I always wondered how they came up with those specific ages, especially 27, is that the magical age when society can rest assured a person is an adult? Must not be, that’s why they card everyone now.
Oops, got kind a long, sorry.
Clark | Mar 18, 2010 | Reply
For fraud? ... And yet, a person doesn’t even have to sign or show ID for purchases under $25.
Clark | Mar 18, 2010 | Reply
Robert, you asked a lot of questions, and the answer to all of them is – yes.
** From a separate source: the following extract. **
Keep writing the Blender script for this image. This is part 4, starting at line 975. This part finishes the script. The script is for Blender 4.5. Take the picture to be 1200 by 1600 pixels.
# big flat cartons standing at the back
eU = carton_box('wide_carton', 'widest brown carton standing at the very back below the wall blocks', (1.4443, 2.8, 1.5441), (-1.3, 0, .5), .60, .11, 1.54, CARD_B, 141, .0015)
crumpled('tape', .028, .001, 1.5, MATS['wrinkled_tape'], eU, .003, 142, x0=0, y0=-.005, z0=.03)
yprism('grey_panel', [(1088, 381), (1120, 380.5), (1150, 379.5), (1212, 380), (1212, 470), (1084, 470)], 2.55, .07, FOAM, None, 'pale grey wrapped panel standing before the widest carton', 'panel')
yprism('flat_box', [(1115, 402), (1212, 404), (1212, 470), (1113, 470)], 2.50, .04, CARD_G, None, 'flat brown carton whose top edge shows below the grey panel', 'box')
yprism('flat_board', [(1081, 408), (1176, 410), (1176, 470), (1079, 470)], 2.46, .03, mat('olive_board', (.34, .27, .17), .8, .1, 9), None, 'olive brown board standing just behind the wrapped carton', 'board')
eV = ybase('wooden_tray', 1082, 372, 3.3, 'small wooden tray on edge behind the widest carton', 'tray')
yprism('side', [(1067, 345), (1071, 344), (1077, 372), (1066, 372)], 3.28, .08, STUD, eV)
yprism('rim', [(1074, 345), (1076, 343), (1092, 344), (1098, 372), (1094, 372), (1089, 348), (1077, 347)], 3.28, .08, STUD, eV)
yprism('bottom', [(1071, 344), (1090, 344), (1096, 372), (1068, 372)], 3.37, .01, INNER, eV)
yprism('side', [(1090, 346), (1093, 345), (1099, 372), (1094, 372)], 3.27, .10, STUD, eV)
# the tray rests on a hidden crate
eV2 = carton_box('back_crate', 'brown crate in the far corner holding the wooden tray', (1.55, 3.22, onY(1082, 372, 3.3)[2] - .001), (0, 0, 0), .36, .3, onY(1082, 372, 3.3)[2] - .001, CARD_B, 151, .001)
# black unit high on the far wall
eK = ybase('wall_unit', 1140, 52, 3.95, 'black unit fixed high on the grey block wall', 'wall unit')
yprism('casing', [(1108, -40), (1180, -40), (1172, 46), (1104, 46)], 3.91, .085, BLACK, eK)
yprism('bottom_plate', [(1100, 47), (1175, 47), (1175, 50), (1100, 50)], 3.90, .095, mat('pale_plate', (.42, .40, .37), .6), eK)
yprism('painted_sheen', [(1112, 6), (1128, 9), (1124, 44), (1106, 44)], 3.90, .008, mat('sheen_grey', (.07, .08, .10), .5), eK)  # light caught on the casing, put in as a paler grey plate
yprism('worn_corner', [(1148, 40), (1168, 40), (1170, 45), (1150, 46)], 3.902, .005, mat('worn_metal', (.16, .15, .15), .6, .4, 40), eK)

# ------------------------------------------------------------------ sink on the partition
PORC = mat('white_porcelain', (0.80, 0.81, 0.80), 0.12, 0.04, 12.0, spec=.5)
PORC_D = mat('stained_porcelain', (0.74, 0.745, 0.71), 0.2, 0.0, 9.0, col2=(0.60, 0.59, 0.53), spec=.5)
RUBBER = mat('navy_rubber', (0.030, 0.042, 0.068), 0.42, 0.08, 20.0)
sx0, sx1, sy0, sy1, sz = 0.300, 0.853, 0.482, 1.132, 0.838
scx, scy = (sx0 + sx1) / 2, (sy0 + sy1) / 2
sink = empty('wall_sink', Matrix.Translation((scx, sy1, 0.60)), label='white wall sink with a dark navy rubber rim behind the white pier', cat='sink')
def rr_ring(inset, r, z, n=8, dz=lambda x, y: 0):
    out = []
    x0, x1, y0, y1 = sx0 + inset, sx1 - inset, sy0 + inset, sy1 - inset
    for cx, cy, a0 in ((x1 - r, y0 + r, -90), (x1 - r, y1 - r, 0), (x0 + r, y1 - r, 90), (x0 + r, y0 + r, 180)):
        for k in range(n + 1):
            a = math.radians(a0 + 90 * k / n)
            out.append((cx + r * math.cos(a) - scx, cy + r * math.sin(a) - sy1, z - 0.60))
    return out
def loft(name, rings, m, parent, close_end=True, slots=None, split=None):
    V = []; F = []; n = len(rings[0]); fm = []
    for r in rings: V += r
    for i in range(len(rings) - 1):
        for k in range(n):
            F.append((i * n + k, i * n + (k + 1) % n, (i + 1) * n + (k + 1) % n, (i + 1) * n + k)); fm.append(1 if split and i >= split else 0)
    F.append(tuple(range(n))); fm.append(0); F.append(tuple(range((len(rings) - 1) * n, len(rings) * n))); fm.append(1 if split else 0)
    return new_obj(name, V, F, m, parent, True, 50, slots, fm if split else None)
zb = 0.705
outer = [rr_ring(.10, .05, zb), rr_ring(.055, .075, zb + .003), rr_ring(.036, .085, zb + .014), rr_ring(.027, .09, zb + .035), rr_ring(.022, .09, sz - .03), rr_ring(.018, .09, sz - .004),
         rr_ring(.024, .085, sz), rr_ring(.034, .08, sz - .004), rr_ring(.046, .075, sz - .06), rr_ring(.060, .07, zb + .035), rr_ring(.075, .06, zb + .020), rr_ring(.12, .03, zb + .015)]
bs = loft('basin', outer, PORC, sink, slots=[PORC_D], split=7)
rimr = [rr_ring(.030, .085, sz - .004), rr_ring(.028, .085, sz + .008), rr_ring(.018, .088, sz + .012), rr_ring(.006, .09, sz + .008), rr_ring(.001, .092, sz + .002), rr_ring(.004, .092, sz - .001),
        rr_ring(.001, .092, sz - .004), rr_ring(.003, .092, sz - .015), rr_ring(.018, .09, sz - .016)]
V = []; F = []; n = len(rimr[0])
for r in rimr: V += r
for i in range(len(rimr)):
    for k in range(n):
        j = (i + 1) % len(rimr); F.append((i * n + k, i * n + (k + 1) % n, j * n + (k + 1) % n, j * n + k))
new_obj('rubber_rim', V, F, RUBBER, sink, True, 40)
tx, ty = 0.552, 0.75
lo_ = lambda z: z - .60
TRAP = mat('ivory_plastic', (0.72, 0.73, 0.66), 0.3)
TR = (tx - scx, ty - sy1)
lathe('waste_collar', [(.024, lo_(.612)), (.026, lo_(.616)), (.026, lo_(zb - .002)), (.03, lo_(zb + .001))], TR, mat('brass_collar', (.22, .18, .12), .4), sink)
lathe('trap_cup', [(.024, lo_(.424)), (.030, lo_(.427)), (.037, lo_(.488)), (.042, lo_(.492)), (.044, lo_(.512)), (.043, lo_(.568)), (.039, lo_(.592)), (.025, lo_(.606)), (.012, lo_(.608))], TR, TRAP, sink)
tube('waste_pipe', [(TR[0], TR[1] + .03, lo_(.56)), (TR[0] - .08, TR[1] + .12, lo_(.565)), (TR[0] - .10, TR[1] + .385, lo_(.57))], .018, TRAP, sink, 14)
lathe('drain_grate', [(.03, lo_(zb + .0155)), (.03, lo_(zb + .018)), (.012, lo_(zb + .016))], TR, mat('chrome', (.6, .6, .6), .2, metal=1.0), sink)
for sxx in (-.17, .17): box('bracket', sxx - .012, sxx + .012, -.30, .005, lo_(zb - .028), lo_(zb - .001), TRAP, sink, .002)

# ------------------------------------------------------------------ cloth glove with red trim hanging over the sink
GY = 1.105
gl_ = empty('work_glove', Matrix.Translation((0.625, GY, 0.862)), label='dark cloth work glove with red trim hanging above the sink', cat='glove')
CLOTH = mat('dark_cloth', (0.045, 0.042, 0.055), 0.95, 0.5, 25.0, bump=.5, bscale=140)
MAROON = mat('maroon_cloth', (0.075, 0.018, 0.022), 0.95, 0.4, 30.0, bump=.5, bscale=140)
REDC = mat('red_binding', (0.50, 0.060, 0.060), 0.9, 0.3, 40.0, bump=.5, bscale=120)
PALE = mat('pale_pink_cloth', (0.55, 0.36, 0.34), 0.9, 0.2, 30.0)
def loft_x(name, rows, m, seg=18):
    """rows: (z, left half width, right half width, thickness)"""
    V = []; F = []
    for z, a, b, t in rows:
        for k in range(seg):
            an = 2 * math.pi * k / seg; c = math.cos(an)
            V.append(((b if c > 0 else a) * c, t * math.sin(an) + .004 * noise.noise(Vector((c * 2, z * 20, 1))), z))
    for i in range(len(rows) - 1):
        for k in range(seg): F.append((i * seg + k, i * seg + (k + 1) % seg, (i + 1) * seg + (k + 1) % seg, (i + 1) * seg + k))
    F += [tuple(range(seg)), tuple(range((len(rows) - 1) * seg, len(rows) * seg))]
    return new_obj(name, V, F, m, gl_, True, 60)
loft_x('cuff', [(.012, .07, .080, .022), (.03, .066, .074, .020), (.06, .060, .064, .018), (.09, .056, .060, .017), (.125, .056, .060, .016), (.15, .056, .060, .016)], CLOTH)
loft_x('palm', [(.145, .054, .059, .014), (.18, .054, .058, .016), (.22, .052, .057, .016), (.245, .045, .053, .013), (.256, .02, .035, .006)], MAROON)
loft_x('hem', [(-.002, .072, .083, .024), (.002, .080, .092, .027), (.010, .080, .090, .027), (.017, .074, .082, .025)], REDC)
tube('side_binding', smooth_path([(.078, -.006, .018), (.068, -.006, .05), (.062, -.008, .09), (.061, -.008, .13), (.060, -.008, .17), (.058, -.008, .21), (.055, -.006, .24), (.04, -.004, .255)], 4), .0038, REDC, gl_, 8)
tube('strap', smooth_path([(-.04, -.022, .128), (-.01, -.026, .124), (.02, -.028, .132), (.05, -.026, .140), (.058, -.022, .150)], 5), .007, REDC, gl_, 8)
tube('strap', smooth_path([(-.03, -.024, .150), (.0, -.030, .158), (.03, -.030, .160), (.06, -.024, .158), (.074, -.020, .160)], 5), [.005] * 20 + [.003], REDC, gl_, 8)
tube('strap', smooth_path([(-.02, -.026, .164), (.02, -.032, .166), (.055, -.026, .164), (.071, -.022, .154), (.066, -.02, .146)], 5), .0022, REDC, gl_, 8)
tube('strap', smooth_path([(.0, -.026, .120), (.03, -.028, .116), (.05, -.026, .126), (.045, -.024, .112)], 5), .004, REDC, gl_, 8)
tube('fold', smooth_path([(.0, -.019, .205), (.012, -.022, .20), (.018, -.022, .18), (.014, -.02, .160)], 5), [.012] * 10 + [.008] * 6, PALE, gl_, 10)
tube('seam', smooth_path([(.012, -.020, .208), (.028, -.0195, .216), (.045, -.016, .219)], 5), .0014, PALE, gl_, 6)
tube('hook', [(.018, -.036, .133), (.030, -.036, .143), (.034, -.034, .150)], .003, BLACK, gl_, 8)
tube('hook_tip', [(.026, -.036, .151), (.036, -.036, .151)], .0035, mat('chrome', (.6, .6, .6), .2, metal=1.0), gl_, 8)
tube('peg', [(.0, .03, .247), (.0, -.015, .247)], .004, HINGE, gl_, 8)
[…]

Mikeshell, you want to know how many will refuse “Real ID”... the answer is not many. Most of us pay income tax, even though the Supreme Court declared that we do not need to. We pay Social Security taxes, even though the Constitution says that we do not need to. The laundry list goes on, but the point is, above it all, we are afraid of going to jail, so we do what we should not do.
This has been the tool of the state since time immemorial, and fear is the tool alive and well in Amerika today.
joe4liberty | Mar 23, 2010 | Reply
The point is that illegal immigrants are demanding greater privacy rights than are enjoyed by American citizens, and Democrats are complicit in this, particularly as they simultaneously push for a national ID card. Citizens will have to have one, by law, but illegal immigrants will not, by definition. And they won’t be asked to show any ID, otherwise it will be considered a “crime against humanity”. Criminals will be even more highly privileged over law abiding citizens, and citizens will see the erosion of their rights, as Higgs fears, courtesy of a federal government completely controlled by Democrats.